*What you have to do:* Transcribe every line of the listing below without any deviation.

----

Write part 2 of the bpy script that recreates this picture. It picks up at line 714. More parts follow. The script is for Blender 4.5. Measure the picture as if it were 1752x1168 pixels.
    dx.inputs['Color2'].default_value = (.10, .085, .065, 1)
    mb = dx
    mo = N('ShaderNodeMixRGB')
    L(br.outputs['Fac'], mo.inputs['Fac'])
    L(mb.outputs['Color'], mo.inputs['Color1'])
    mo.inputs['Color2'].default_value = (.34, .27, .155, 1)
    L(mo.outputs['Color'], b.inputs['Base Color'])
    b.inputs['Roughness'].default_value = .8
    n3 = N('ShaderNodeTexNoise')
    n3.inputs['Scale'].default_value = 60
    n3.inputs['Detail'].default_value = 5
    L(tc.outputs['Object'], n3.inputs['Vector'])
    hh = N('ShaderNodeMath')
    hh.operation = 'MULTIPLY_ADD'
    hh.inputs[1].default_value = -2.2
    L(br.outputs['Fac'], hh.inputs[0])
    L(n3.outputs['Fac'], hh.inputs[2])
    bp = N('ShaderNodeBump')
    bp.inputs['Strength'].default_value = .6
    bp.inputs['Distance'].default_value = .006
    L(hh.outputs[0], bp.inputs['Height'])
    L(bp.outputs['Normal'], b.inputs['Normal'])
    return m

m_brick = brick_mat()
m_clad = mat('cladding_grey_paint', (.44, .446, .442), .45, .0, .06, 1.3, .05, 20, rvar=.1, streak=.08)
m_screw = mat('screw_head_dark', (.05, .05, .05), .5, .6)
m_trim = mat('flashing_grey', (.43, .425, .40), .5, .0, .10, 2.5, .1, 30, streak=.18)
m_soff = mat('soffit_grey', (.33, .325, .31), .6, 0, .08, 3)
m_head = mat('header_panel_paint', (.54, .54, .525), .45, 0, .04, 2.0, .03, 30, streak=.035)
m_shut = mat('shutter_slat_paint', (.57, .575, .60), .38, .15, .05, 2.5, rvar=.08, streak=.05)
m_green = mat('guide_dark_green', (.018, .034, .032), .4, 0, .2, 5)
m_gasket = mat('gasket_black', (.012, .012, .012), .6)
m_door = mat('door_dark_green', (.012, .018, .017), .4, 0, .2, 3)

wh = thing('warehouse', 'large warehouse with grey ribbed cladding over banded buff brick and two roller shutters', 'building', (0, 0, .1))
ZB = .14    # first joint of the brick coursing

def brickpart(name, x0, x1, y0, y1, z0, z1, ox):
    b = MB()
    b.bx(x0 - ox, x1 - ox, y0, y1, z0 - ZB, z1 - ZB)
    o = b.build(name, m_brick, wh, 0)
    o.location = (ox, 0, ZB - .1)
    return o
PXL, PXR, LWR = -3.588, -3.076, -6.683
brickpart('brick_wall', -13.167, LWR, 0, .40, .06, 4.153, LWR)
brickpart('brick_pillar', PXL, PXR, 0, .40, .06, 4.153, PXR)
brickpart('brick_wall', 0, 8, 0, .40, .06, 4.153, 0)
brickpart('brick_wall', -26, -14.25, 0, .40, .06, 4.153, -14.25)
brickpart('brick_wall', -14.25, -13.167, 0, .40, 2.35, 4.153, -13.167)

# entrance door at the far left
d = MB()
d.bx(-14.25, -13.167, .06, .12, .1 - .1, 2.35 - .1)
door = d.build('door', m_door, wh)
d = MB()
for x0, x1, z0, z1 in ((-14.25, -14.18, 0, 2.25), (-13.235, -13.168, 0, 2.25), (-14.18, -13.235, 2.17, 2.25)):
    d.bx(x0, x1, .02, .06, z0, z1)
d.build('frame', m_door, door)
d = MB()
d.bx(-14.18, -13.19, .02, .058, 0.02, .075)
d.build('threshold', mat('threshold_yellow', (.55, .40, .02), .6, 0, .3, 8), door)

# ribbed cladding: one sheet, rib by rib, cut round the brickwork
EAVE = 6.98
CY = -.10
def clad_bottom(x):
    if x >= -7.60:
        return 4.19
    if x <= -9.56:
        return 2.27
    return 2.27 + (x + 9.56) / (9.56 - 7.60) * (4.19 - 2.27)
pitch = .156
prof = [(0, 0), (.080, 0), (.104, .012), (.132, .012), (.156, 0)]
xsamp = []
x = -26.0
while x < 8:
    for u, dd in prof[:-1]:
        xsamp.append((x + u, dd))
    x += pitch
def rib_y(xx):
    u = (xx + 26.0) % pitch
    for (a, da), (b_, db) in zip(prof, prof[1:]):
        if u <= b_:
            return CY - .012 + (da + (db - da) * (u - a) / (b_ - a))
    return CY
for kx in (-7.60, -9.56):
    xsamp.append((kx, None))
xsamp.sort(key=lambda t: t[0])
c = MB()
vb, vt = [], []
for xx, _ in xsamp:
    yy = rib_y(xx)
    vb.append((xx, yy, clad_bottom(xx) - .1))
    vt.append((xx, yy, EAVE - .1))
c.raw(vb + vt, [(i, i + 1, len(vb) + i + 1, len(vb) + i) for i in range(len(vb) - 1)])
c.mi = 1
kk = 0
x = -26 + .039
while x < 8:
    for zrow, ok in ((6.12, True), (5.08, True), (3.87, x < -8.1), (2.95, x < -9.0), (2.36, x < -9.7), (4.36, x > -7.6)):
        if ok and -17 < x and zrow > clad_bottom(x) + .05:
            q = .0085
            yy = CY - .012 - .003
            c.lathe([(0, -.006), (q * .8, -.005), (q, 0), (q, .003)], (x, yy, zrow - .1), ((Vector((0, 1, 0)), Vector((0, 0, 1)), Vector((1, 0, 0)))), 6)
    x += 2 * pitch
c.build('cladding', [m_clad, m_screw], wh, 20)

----

*Output of the task:*
Write part 2 of the bpy script that recreates this picture. It picks up at line 714. More parts follow. The script is for Blender 4.5. Measure the picture as if it were 1752x1168 pixels.
    dx.inputs['Color2'].default_value = (.10, .085, .065, 1)
    mb = dx
    mo = N('ShaderNodeMixRGB')
    L(br.outputs['Fac'], mo.inputs['Fac'])
    L(mb.outputs['Color'], mo.inputs['Color1'])
    mo.inputs['Color2'].default_value = (.34, .27, .155, 1)
    L(mo.outputs['Color'], b.inputs['Base Color'])
    b.inputs['Roughness'].default_value = .8
    n3 = N('ShaderNodeTexNoise')
    n3.inputs['Scale'].default_value = 60
    n3.inputs['Detail'].default_value = 5
    L(tc.outputs['Object'], n3.inputs['Vector'])
    hh = N('ShaderNodeMath')
    hh.operation = 'MULTIPLY_ADD'
    hh.inputs[1].default_value = -2.2
    L(br.outputs['Fac'], hh.inputs[0])
    L(n3.outputs['Fac'], hh.inputs[2])
    bp = N('ShaderNodeBump')
    bp.inputs['Strength'].default_value = .6
    bp.inputs['Distance'].default_value = .006
    L(hh.outputs[0], bp.inputs['Height'])
    L(bp.outputs['Normal'], b.inputs['Normal'])
    return m

m_brick = brick_mat()
m_clad = mat('cladding_grey_paint', (.44, .446, .442), .45, .0, .06, 1.3, .05, 20, rvar=.1, streak=.08)
m_screw = mat('screw_head_dark', (.05, .05, .05), .5, .6)
m_trim = mat('flashing_grey', (.43, .425, .40), .5, .0, .10, 2.5, .1, 30, streak=.18)
m_soff = mat('soffit_grey', (.33, .325, .31), .6, 0, .08, 3)
m_head = mat('header_panel_paint', (.54, .54, .525), .45, 0, .04, 2.0, .03, 30, streak=.035)
m_shut = mat('shutter_slat_paint', (.57, .575, .60), .38, .15, .05, 2.5, rvar=.08, streak=.05)
m_green = mat('guide_dark_green', (.018, .034, .032), .4, 0, .2, 5)
m_gasket = mat('gasket_black', (.012, .012, .012), .6)
m_door = mat('door_dark_green', (.012, .018, .017), .4, 0, .2, 3)

wh = thing('warehouse', 'large warehouse with grey ribbed cladding over banded buff brick and two roller shutters', 'building', (0, 0, .1))
ZB = .14    # first joint of the brick coursing

def brickpart(name, x0, x1, y0, y1, z0, z1, ox):
    b = MB()
    b.bx(x0 - ox, x1 - ox, y0, y1, z0 - ZB, z1 - ZB)
    o = b.build(name, m_brick, wh, 0)
    o.location = (ox, 0, ZB - .1)
    return o
PXL, PXR, LWR = -3.588, -3.076, -6.683
brickpart('brick_wall', -13.167, LWR, 0, .40, .06, 4.153, LWR)
brickpart('brick_pillar', PXL, PXR, 0, .40, .06, 4.153, PXR)
brickpart('brick_wall', 0, 8, 0, .40, .06, 4.153, 0)
brickpart('brick_wall', -26, -14.25, 0, .40, .06, 4.153, -14.25)
brickpart('brick_wall', -14.25, -13.167, 0, .40, 2.35, 4.153, -13.167)

# entrance door at the far left
d = MB()
d.bx(-14.25, -13.167, .06, .12, .1 - .1, 2.35 - .1)
door = d.build('door', m_door, wh)
d = MB()
for x0, x1, z0, z1 in ((-14.25, -14.18, 0, 2.25), (-13.235, -13.168, 0, 2.25), (-14.18, -13.235, 2.17, 2.25)):
    d.bx(x0, x1, .02, .06, z0, z1)
d.build('frame', m_door, door)
d = MB()
d.bx(-14.18, -13.19, .02, .058, 0.02, .075)
d.build('threshold', mat('threshold_yellow', (.55, .40, .02), .6, 0, .3, 8), door)

# ribbed cladding: one sheet, rib by rib, cut round the brickwork
EAVE = 6.98
CY = -.10
def clad_bottom(x):
    if x >= -7.60:
        return 4.19
    if x <= -9.56:
        return 2.27
    return 2.27 + (x + 9.56) / (9.56 - 7.60) * (4.19 - 2.27)
pitch = .156
prof = [(0, 0), (.080, 0), (.104, .012), (.132, .012), (.156, 0)]
xsamp = []
x = -26.0
while x < 8:
    for u, dd in prof[:-1]:
        xsamp.append((x + u, dd))
    x += pitch
def rib_y(xx):
    u = (xx + 26.0) % pitch
    for (a, da), (b_, db) in zip(prof, prof[1:]):
        if u <= b_:
            return CY - .012 + (da + (db - da) * (u - a) / (b_ - a))
    return CY
for kx in (-7.60, -9.56):
    xsamp.append((kx, None))
xsamp.sort(key=lambda t: t[0])
c = MB()
vb, vt = [], []
for xx, _ in xsamp:
    yy = rib_y(xx)
    vb.append((xx, yy, clad_bottom(xx) - .1))
    vt.append((xx, yy, EAVE - .1))
c.raw(vb + vt, [(i, i + 1, len(vb) + i + 1, len(vb) + i) for i in range(len(vb) - 1)])
c.mi = 1
kk = 0
x = -26 + .039
while x < 8:
    for zrow, ok in ((6.12, True), (5.08, True), (3.87, x < -8.1), (2.95, x < -9.0), (2.36, x < -9.7), (4.36, x > -7.6)):
        if ok and -17 < x and zrow > clad_bottom(x) + .05:
            q = .0085
            yy = CY - .012 - .003
            c.lathe([(0, -.006), (q * .8, -.005), (q, 0), (q, .003)], (x, yy, zrow - .1), ((Vector((0, 1, 0)), Vector((0, 0, 1)), Vector((1, 0, 0)))), 6)
    x += 2 * pitch
c.build('cladding', [m_clad, m_screw], wh, 20)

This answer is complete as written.